Richard Purchner was a boat owner, captain, and commercial fisherman who was a New Orleans native and later moved to the Mississippi Gulf Coast to become part of the Seafood Industry. He captained the Dolores Catherine, a lugger constructed from cypress. Richard was born on April 2, 1899 in New Orleans, Louisiana. By 1924, at the age of twenty-five, Purchner moved to Biloxi to begin his career. He married Ester Bennett and together they had four children; Richard Jr., Dolores, Catherine, and Robert. Purchner worked various jobs throughout the industry and continued to move where the work would take him, eventually settling his family in Pass Christian in 1929. For many years he worked assisting other fisherman in the Gulf. In 1936, Purchner became a boat owner and private fisherman when his 39.5 foot lugger was completed by the Covacevich yard in Biloxi. The boat was named after Purchner’s two daughters who were ten and five years old at the time of its construction. Richard Purchner would captain the Dolores Catherine for the rest of his working life. In the winters, he used the vessel for oystering and manufactured trawl nets onboard. The summer months were spent shrimping and fishing.

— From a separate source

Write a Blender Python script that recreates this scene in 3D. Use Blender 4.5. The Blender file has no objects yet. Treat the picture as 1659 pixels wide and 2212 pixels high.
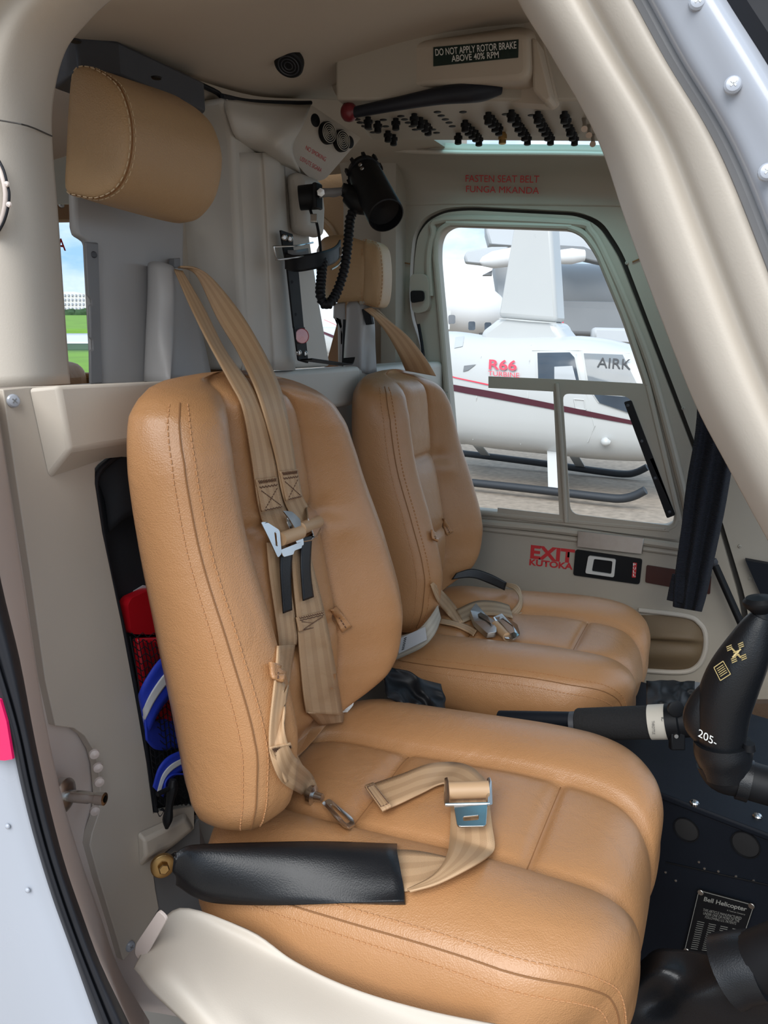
import bpy, bmesh, math, random
from mathutils import Vector as V, Matrix
from mathutils.bvhtree import BVHTree
from mathutils.geometry import tessellate_polygon
random.seed(7)
SC = bpy.context.scene
COL = SC.collection
# ---------------------------------------------------------------- camera
F, CX, CY = 1620.0, 829.5, 1106.0
YAW, PIT = math.radians(25.0), math.radians(13.0)
EYE = V((0, 0, 1.6))
FW = V((-math.sin(YAW)*math.cos(PIT), math.cos(YAW)*math.cos(PIT), -math.sin(PIT)))
RT = V((math.cos(YAW), math.sin(YAW), 0))
UP = RT.cross(FW)
cam = bpy.data.cameras.new('camera'); camo = bpy.data.objects.new('camera', cam); COL.objects.link(camo)
cam.sensor_fit = 'VERTICAL'; cam.sensor_height = 36; cam.lens = 36*F/2212
camo.matrix_world = Matrix(((RT.x, UP.x, -FW.x, EYE.x), (RT.y, UP.y, -FW.y, EYE.y), (RT.z, UP.z, -FW.z, EYE.z), (0, 0, 0, 1)))
cam.clip_start = .02; cam.clip_end = 2000
SC.camera = camo
# ---------------------------------------------------------------- light
SC.view_settings.view_transform = 'Standard'; SC.view_settings.look = 'None'; SC.view_settings.gamma = 1
SC.view_settings.use_curve_mapping = False
SC.view_settings.exposure = 0.88
w = bpy.data.worlds.new('sky'); SC.world = w; w.use_nodes = True
nt = w.node_tree; nt.nodes.clear()
def N(nt, typ, **kw):
    n = nt.nodes.new(typ)
    for k, v in kw.items():
        if k.startswith('_'): setattr(n, k[1:], v)
        else: n.inputs[k.replace('__', ' ')].default_value = v
    return n
out = N(nt, 'ShaderNodeOutputWorld'); bg = N(nt, 'ShaderNodeBackground', Strength=1.0)
tc = N(nt, 'ShaderNodeTexCoord'); mp = N(nt, 'ShaderNodeMapping'); mp.inputs['Scale'].default_value = (1, 1, 2.4)
nz = N(nt, 'ShaderNodeTexNoise', Scale=3.1, Detail=7.0, Roughness=.58)
cr = N(nt, 'ShaderNodeValToRGB')
cr.color_ramp.elements[0].position = .40; cr.color_ramp.elements[0].color = (.24, .41, .62, 1)
cr.color_ramp.elements[1].position = .60; cr.color_ramp.elements[1].color = (.66, .70, .75, 1)
L_ = nt.links.new
L_(tc.outputs['Generated'], mp.inputs['Vector']); L_(mp.outputs['Vector'], nz.inputs['Vector']); L_(nz.outputs['Fac'], cr.inputs['Fac'])
L_(cr.outputs['Color'], bg.inputs['Color']); L_(bg.outputs['Background'], out.inputs['Surface'])
def sun(name, frm, energy, angle, col):
    s = bpy.data.lights.new(name, 'SUN'); s.energy = energy; s.angle = math.radians(angle); s.color = col
    o = bpy.data.objects.new(name, s); COL.objects.link(o)
    o.rotation_euler = V(frm).to_track_quat('Z', 'Y').to_euler(); o.location = V(frm)*20
sun('hazy_sun', (.10, -.80, .75), 2.1, 50, (1, .975, .94))
# ---------------------------------------------------------------- unprojection of measured photo points
def ray(u, v): return FW + RT*((u-CX)/F) - UP*((v-CY)/F)
def PY(u, v, y): d = ray(u, v); return EYE + d*(y/d.y)
def PX(u, v, x): d = ray(u, v); return EYE + d*(x/d.x)
def PZ(u, v, z): d = ray(u, v); return EYE + d*((z-EYE.z)/d.z)
def PD(u, v, k): return EYE + ray(u, v)*k
def PP(u, v, pl):                      # plane given by three points
    n = (pl[1]-pl[0]).cross(pl[2]-pl[0]); d = ray(u, v)
    return EYE + d*((pl[0]-EYE).dot(n)/d.dot(n))
def proj(p): q = p-EYE; z = q.dot(FW); return CX+F*q.dot(RT)/z, CY-F*q.dot(UP)/z
# ---------------------------------------------------------------- materials
def mat(name, col, rough=.5, metal=0, noise=0, nscale=30, bump=0, bscale=200, spec=.5, coat=0, kind=None):
    m = bpy.data.materials.new(name); m.use_nodes = True; t = m.node_tree
    b = t.nodes['Principled BSDF']
    b.inputs['Base Color'].default_value = (*col, 1); b.inputs['Roughness'].default_value = rough
    b.inputs['Metallic'].default_value = metal; b.inputs['Specular IOR Level'].default_value = spec
    b.inputs['Coat Weight'].default_value = coat; b.inputs['Coat Roughness'].default_value = .3 if kind else .08
    tc = N(t, 'ShaderNodeTexCoord')
    if noise:
        nz = N(t, 'ShaderNodeTexNoise', Scale=nscale, Detail=5.0)
        mx = N(t, 'ShaderNodeMixRGB'); mx.inputs[1].default_value = (*[c*(1-noise) for c in col], 1)
        mx.inputs[2].default_value = (*[min(1, c*(1+noise)) for c in col], 1)
        t.links.new(tc.outputs['Object'], nz.inputs['Vector']); t.links.new(nz.outputs['Fac'], mx.inputs[0])
        t.links.new(mx.outputs[0], b.inputs['Base Color'])
        mr = N(t, 'ShaderNodeMapRange'); mr.inputs[3].default_value = max(0, rough-.08); mr.inputs[4].default_value = min(1, rough+.1)
        t.links.new(nz.outputs['Fac'], mr.inputs[0]); t.links.new(mr.outputs[0], b.inputs['Roughness'])
    if bump:
        bz = N(t, 'ShaderNodeTexVoronoi' if kind == 'leather' else 'ShaderNodeTexNoise', Scale=bscale)
        bp = N(t, 'ShaderNodeBump', Strength=bump, Distance=.001)
        t.links.new(tc.outputs['Object'], bz.inputs['Vector']); t.links.new(bz.outputs[0], bp.inputs['Height'])
        if kind == 'leather':
            wz = N(t, 'ShaderNodeTexNoise', Scale=22, Detail=4.0); wz.inputs['Distortion'].default_value = 1.2
            b2 = N(t, 'ShaderNodeBump', Strength=.25, Distance=.006)
            t.links.new(tc.outputs['Object'], wz.inputs['Vector']); t.links.new(wz.outputs[0], b2.inputs['Height'])
            t.links.new(bp.outputs['Normal'], b2.inputs['Normal']); t.links.new(b2.outputs['Normal'], b.inputs['Normal'])
        else:
            t.links.new(bp.outputs['Normal'], b.inputs['Normal'])
    return m
M = {}
M['beige'] = mat('beige_plastic', (.54, .485, .415), .5, noise=.05, nscale=9, bump=.08, bscale=900)
M['beige2'] = mat('beige_painted_jamb', (.64, .55, .50), .42, noise=.06, nscale=14)
M['liner'] = mat('headliner_beige', (.50, .43, .35), .65, noise=.04, nscale=8, bump=.1, bscale=700)
M['greige'] = mat('greige_composite', (.42, .375, .31), .48, noise=.05, nscale=12, bump=.1, bscale=900)
M['grey'] = mat('grey_plastic', (.40, .39, .385), .45, noise=.03, nscale=12)
M['dgrey'] = mat('dark_grey_trim', (.055, .058, .068), .5, noise=.06)
M['midgrey'] = mat('mid_grey_metal', (.2, .2, .205), .45, noise=.06)
M['tan'] = mat('tan_leather', (.425, .214, .091), .38, noise=.07, nscale=5, bump=.35, bscale=650, kind='leather', coat=.3)
M['tan2'] = mat('headrest_leather', (.46, .295, .155), .5, noise=.08, nscale=6, bump=.35, bscale=650, kind='leather')
M['tandark'] = mat('brown_rear_leather', (.30, .145, .055), .5, noise=.1, nscale=6, bump=.3, bscale=500, kind='leather')
M['stitch'] = mat('stitch_thread', (.46, .23, .10), .8)
M['stitch_l'] = mat('pale_stitch_thread', (.62, .47, .30), .8)
M['stitch_d'] = mat('brown_stitch_thread', (.12, .06, .035), .8)
M['seam'] = mat('leather_seam_line', (.25, .115, .042), .8)
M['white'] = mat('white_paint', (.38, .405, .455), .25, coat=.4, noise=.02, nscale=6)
M['pink'] = mat('magenta_paint', (.80, .01, .12), .3, coat=.4)
M['rubber'] = mat('black_rubber', (.012, .013, .017), .6, spec=.3, noise=.2, nscale=40)
M['black'] = mat('black_plastic', (.007, .0075, .009), .5, noise=.15, nscale=40, spec=.25)
M['blackv'] = mat('black_vinyl', (.008, .009, .011), .36, spec=.4, noise=.15, nscale=20, bump=.25, bscale=700)
M['foam'] = mat('black_foam', (.012, .012, .013), .9, bump=1.0, bscale=300)
M['navy'] = mat('navy_console_paint', (.006, .0085, .014), .55, spec=.25, noise=.12, nscale=15, bump=.15, bscale=800)
M['cloth'] = mat('dark_cloth', (.012, .014, .018), .85, noise=.4, nscale=30, bump=.5, bscale=200)
M['chrome'] = mat('polished_steel', (.55, .545, .53), .2, metal=1, noise=.03)
M['steel'] = mat('brushed_steel', (.55, .54, .52), .34, metal=1, noise=.1, nscale=60)
M['brass'] = mat('zinc_yellow_bolt', (.55, .36, .15), .32, metal=1, noise=.1)
M['red'] = mat('red_plastic', (.45, .006, .014), .3)
M['redknob'] = mat('dark_red_knob', (.16, .012, .018), .35)
M['redtxt'] = mat('red_lettering', (.56, .03, .035), .5)
M['pinktxt'] = mat('red_livery_lettering', (.75, .06, .10), .4)
M['whtxt'] = mat('white_lettering', (.75, .75, .72), .5)
M['gold'] = mat('gold_lettering', (.55, .42, .18), .5)
M['blktxt'] = mat('black_lettering', (.02, .022, .026), .5)
M['placard'] = mat('dark_green_placard', (.010, .026, .022), .35)
M['carpet'] = mat('brown_carpet', (.10, .062, .038), .95, noise=.25, nscale=90, bump=.6, bscale=400)
M['wood'] = mat('dark_maroon_plate', (.06, .017, .013), .4, noise=.3, nscale=12)
M['bluestrap'] = mat('blue_webbing', (.010, .035, .42), .6, bump=.3, bscale=300)
M['greystrap'] = mat('light_grey_webbing', (.55, .57, .60), .7)
M['cream'] = mat('cream_label', (.62, .58, .50), .6, noise=.06)
M['reflector'] = mat('pink_reflector', (.62, .30, .32), .25, coat=.6, noise=.25, nscale=60)
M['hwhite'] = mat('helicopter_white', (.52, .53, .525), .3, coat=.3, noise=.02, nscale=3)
M['hgrey'] = mat('panel_line_grey', (.52, .53, .52), .5)
M['maroon'] = mat('maroon_stripe', (.07, .012, .022), .4)
M['hglass'] = mat('tinted_cockpit_glass', (.05, .065, .085), .08, noise=.5, nscale=2.2)
M['hglass2'] = mat('painted_reflection_glass', (.20, .215, .225), .1, noise=.35, nscale=1.6)  # reflection painted in as a mottled mid-grey base colour
M['gap'] = mat('dark_gap_seal', (.045, .04, .035), .7)
M['lever'] = mat('navy_black_lever', (.014, .016, .024), .5, spec=.3)
M['col'] = mat('pale_column_moulding', (.54, .51, .46), .48, noise=.05, nscale=12, bump=.1, bscale=900)
M['mesh'] = mat('speaker_mesh', (.022, .022, .023), .6, spec=.3)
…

Richard Purchner continued working until his time of death in 1979. In his nomination form, Skip Jones describes Purchner as being “considered one of the hardest working of the Mississippi coast’s fisherman. His active career spanned fifty-five years, from 1924 to 1979.” Following Purchner’s passing, the Dolores Catherine stayed in the ownership of the family until 1992. Now in the ownership of Skip Jones, the boat resides in Fairhope, Alabama. The Dolores Catherine underwent an extensive renovation and is now being used as a coastal cruiser. While many aspects of the vessel were changed during its renovation, it still has various details indicating that it is a Covacevich lugger. The wheelhouse of the ship was donated to the Museum in 2008 by Skip Jones. Richard Purchner came to the Gulf Coast following the work and the promise of the Seafood Industry. He found both monetary gain and a lifetime of happiness upon the rich waters of the Gulf. In a time where many Americans were struggling to make ends meet, Richard Purchner celebrated a passionate vocation aboard his beloved Dolores Catherine. All of these blessings were due to his hard work as a captain and the bounty of the Gulf Coast.